* START Provided data *

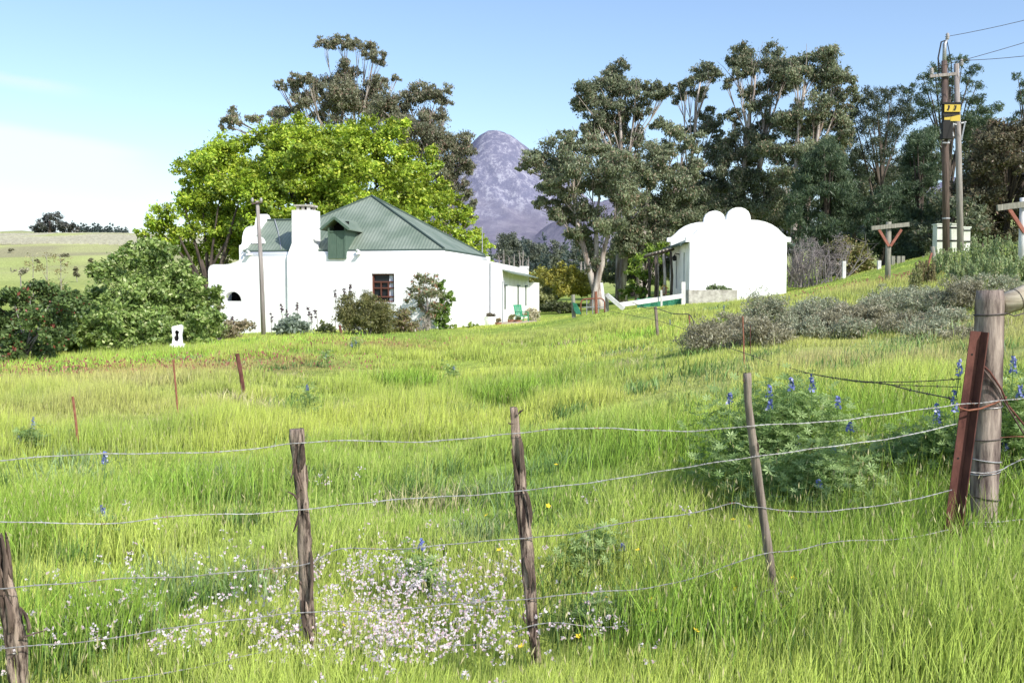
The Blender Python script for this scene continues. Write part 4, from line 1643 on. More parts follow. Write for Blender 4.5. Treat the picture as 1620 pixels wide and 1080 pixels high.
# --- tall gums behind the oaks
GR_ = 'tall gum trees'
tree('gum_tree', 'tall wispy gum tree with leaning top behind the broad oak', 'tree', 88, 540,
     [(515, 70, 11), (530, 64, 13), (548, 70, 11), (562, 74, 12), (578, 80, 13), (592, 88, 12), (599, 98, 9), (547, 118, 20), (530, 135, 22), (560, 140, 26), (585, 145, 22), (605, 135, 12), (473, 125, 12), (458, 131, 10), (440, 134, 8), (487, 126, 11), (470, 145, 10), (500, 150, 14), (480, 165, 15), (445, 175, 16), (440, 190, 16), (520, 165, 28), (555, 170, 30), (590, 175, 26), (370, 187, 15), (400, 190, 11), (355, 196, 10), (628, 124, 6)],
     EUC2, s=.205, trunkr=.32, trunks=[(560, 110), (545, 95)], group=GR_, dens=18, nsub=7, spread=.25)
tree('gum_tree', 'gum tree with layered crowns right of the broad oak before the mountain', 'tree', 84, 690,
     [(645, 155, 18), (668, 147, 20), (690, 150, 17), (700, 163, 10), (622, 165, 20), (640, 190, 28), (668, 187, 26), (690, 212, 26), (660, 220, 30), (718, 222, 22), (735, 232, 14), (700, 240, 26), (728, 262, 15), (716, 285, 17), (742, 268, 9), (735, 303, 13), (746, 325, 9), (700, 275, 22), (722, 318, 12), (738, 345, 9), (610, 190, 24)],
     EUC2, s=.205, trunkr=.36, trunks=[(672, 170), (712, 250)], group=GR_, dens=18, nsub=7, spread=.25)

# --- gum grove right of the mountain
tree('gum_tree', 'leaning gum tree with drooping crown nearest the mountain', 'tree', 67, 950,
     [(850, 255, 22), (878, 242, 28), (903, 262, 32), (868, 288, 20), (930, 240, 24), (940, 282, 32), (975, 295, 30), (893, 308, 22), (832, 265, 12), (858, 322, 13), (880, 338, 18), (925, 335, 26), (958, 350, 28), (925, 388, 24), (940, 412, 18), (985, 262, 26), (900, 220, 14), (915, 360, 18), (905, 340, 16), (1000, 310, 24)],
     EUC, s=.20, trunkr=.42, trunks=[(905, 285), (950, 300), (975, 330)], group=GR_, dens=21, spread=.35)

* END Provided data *

▶ [Aim of the task]: Leave out the pictures and give the listing above again exactly.

▶ [Written response]:
The Blender Python script for this scene continues. Write part 4, from line 1643 on. More parts follow. Write for Blender 4.5. Treat the picture as 1620 pixels wide and 1080 pixels high.
# --- tall gums behind the oaks
GR_ = 'tall gum trees'
tree('gum_tree', 'tall wispy gum tree with leaning top behind the broad oak', 'tree', 88, 540,
     [(515, 70, 11), (530, 64, 13), (548, 70, 11), (562, 74, 12), (578, 80, 13), (592, 88, 12), (599, 98, 9), (547, 118, 20), (530, 135, 22), (560, 140, 26), (585, 145, 22), (605, 135, 12), (473, 125, 12), (458, 131, 10), (440, 134, 8), (487, 126, 11), (470, 145, 10), (500, 150, 14), (480, 165, 15), (445, 175, 16), (440, 190, 16), (520, 165, 28), (555, 170, 30), (590, 175, 26), (370, 187, 15), (400, 190, 11), (355, 196, 10), (628, 124, 6)],
     EUC2, s=.205, trunkr=.32, trunks=[(560, 110), (545, 95)], group=GR_, dens=18, nsub=7, spread=.25)
tree('gum_tree', 'gum tree with layered crowns right of the broad oak before the mountain', 'tree', 84, 690,
     [(645, 155, 18), (668, 147, 20), (690, 150, 17), (700, 163, 10), (622, 165, 20), (640, 190, 28), (668, 187, 26), (690, 212, 26), (660, 220, 30), (718, 222, 22), (735, 232, 14), (700, 240, 26), (728, 262, 15), (716, 285, 17), (742, 268, 9), (735, 303, 13), (746, 325, 9), (700, 275, 22), (722, 318, 12), (738, 345, 9), (610, 190, 24)],
     EUC2, s=.205, trunkr=.36, trunks=[(672, 170), (712, 250)], group=GR_, dens=18, nsub=7, spread=.25)

# --- gum grove right of the mountain
tree('gum_tree', 'leaning gum tree with drooping crown nearest the mountain', 'tree', 67, 950,
     [(850, 255, 22), (878, 242, 28), (903, 262, 32), (868, 288, 20), (930, 240, 24), (940, 282, 32), (975, 295, 30), (893, 308, 22), (832, 265, 12), (858, 322, 13), (880, 338, 18), (925, 335, 26), (958, 350, 28), (925, 388, 24), (940, 412, 18), (985, 262, 26), (900, 220, 14), (915, 360, 18), (905, 340, 16), (1000, 310, 24)],
     EUC, s=.20, trunkr=.42, trunks=[(905, 285), (950, 300), (975, 330)], group=GR_, dens=21, spread=.35)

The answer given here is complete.